Each concrete class has a completely independent table that repeats the parent's columns. There is no shared parent table and no join between sibling tables.

@Entity
@Inheritance(strategy = InheritanceType.TABLE_PER_CLASS)
public abstract class Payment {

    @Id @GeneratedValue(strategy = GenerationType.TABLE)   // IDENTITY not allowed
    private Long id;

    private java.math.BigDecimal amount;
    private java.time.LocalDateTime createdAt;
}

@Entity
@Table(name = "credit_card_payments")
public class CreditCardPayment extends Payment {
    private String maskedCardNumber;
    private String cardholderName;
}

@Entity
@Table(name = "bank_transfer_payments")
public class BankTransferPayment extends Payment {
    private String iban;
    private String bankCode;
}

Notice GenerationType.TABLE instead of IDENTITY. Because there is no shared parent table, database-level identity columns cannot guarantee uniqueness across all subtype tables.
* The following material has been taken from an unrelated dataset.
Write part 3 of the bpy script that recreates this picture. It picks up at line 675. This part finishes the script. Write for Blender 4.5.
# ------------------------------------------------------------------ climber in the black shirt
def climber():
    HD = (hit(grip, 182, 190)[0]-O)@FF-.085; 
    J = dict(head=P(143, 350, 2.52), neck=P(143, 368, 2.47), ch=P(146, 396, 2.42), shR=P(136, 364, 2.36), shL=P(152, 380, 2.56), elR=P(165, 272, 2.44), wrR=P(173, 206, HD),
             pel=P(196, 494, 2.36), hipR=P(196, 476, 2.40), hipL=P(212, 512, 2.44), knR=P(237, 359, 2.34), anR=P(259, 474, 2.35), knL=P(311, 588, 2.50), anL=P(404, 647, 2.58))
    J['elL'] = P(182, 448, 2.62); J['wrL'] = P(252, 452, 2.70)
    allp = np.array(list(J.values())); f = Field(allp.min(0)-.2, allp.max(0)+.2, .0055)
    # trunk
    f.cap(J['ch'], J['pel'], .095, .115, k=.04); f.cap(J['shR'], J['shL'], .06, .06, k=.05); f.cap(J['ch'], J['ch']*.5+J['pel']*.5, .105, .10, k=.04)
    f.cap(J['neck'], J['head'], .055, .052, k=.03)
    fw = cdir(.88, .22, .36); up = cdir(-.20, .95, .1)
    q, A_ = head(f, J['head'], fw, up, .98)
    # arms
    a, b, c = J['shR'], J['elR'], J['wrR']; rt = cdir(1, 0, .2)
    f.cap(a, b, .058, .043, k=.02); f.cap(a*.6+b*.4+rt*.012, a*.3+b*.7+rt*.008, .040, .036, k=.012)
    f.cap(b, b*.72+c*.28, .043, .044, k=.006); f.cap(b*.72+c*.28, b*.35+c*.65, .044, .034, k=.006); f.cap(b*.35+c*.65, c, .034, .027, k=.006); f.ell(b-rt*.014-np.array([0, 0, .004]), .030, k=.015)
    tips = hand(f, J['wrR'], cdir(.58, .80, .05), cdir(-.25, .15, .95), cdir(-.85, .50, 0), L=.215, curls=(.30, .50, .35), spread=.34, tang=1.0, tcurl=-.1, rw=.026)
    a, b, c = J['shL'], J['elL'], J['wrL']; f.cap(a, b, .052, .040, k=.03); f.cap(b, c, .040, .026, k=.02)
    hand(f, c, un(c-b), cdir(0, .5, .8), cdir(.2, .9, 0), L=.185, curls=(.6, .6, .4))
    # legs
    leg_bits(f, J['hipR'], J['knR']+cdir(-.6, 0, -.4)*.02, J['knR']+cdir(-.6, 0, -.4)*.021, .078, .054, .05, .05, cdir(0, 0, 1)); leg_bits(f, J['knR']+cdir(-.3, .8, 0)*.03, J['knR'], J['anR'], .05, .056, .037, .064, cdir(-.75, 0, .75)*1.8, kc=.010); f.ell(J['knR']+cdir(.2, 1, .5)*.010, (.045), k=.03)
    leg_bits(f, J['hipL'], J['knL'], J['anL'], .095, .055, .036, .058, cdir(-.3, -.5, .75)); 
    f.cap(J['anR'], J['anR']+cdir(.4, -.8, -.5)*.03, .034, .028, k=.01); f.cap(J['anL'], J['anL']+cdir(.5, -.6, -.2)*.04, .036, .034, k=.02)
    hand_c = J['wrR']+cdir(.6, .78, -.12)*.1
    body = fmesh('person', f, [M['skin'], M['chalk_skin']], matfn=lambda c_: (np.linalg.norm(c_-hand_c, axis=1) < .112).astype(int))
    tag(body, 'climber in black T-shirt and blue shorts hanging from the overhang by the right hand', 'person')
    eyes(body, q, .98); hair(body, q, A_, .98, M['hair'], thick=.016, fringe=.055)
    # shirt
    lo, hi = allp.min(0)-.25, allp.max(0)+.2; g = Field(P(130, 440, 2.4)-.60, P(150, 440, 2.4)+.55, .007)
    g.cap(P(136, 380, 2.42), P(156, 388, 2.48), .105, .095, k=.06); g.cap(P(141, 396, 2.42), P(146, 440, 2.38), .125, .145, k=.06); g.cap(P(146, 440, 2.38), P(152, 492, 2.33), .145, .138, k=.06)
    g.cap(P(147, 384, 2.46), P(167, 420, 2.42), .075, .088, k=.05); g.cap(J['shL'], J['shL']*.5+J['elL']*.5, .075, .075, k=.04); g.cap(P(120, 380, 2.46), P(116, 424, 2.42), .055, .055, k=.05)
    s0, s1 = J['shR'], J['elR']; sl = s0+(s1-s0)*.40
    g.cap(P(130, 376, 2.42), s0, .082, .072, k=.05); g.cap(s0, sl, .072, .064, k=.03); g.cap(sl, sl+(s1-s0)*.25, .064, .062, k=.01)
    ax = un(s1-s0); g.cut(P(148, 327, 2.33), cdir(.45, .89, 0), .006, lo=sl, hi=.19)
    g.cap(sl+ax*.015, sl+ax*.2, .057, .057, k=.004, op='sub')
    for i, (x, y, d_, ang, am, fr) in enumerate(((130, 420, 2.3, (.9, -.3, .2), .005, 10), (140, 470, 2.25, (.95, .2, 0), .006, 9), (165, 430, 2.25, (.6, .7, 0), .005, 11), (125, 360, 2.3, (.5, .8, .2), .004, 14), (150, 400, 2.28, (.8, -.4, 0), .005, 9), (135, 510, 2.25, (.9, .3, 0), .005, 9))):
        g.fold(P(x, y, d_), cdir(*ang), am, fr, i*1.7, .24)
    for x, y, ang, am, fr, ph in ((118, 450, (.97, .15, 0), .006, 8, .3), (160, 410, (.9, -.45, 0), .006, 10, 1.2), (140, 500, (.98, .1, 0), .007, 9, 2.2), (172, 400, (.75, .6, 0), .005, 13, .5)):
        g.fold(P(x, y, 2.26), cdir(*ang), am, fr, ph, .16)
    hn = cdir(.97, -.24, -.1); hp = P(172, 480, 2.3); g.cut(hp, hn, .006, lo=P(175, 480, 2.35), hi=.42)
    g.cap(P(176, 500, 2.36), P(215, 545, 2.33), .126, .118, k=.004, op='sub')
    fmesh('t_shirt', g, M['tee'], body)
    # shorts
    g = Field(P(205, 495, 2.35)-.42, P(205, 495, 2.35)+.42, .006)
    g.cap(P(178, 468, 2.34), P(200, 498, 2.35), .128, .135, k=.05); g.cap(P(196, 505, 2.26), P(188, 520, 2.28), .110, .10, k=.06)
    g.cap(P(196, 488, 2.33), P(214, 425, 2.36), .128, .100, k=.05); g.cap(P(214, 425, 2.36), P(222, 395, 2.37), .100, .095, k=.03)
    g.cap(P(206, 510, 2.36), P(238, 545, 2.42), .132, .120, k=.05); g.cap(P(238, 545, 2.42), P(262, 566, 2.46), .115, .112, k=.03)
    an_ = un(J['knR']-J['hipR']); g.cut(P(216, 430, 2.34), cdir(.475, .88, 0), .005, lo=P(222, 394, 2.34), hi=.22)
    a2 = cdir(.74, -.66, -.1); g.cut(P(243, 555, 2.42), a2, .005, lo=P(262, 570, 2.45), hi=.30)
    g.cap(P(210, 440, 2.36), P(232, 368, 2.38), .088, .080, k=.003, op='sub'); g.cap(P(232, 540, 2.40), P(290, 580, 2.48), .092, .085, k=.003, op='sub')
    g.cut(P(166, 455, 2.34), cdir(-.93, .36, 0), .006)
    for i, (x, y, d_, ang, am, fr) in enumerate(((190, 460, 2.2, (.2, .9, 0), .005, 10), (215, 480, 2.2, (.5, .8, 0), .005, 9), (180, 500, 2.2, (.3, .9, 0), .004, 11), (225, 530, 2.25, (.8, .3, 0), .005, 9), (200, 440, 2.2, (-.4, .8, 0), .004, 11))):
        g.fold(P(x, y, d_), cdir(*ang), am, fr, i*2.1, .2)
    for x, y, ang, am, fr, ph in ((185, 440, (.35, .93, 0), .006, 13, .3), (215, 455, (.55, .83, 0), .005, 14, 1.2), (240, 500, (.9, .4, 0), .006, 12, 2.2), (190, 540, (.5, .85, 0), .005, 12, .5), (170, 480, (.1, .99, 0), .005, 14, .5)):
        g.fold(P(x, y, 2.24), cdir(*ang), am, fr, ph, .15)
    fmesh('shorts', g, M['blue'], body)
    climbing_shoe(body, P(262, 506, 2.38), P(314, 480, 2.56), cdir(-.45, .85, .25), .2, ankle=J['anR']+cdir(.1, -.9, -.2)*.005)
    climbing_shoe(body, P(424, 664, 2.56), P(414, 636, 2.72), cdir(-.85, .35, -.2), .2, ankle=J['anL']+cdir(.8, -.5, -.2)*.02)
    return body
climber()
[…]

A JPA table sequence or UUID primary key is required.

A polymorphic query — SELECT p FROM Payment p — forces Hibernate to issue a UNION ALL across all concrete tables:

SELECT id, amount, created_at, masked_card_number, cardholder_name, NULL AS iban, NULL AS bank_code
FROM   credit_card_payments
UNION ALL
SELECT id, amount, created_at, NULL, NULL, iban, bank_code
FROM   bank_transfer_payments

TABLE_PER_CLASS is the least-recommended strategy for most use cases. Polymorphic queries become UNION ALL operations that cannot use indexes effectively on large tables. Use it only when you never need to query the hierarchy polymorphically — for example, when subtypes are always queried directly by their concrete type and the hierarchy is stable.

Choosing a Strategy — Decision Guide

Shallow hierarchy, few subtypes, nullable fields acceptable → SINGLE_TABLE. Highest read performance, simplest schema.
Deep hierarchy, strong DB integrity needed, NOT NULL constraints matter → JOINED. Normalized, flexible, pays join cost on polymorphic load.
Subtypes are always queried independently, no polymorphic JPQL needed → TABLE_PER_CLASS. Avoid unless you are certain of the query pattern.

Polymorphic Queries and Repository Layer

Spring Data JPA works seamlessly with all three strategies. Declare a base repository against the parent type to query the whole hierarchy, and concrete repositories for subtype-specific finders:

// Queries the full hierarchy — one SELECT (SINGLE_TABLE) or UNION ALL (TABLE_PER_CLASS)
public interface PaymentRepository extends JpaRepository<Payment, Long> {
    List<Payment> findByAmountGreaterThan(java.math.BigDecimal threshold);
}

// Queries only credit-card rows — no UNION, no extra joins
public interface CreditCardPaymentRepository
        extends JpaRepository<CreditCardPayment, Long> {
    List<CreditCardPayment> findByCardholderName(String name);
}

Summary

JPA provides three inheritance mapping strategies to bridge OOP hierarchies to relational tables. SINGLE_TABLE stores everything in one table with a discriminator — fastest queries, but columns are nullable. JOINED normalizes each class into its own table — best integrity guarantees, pays a join per polymorphic load. TABLE_PER_CLASS repeats parent columns in every concrete table — avoid polymorphic queries, requires a non-IDENTITY key generator. Pick the strategy that matches your schema integrity requirements and your dominant query pattern, and resist changing it later — migration between strategies requires DDL changes on production data.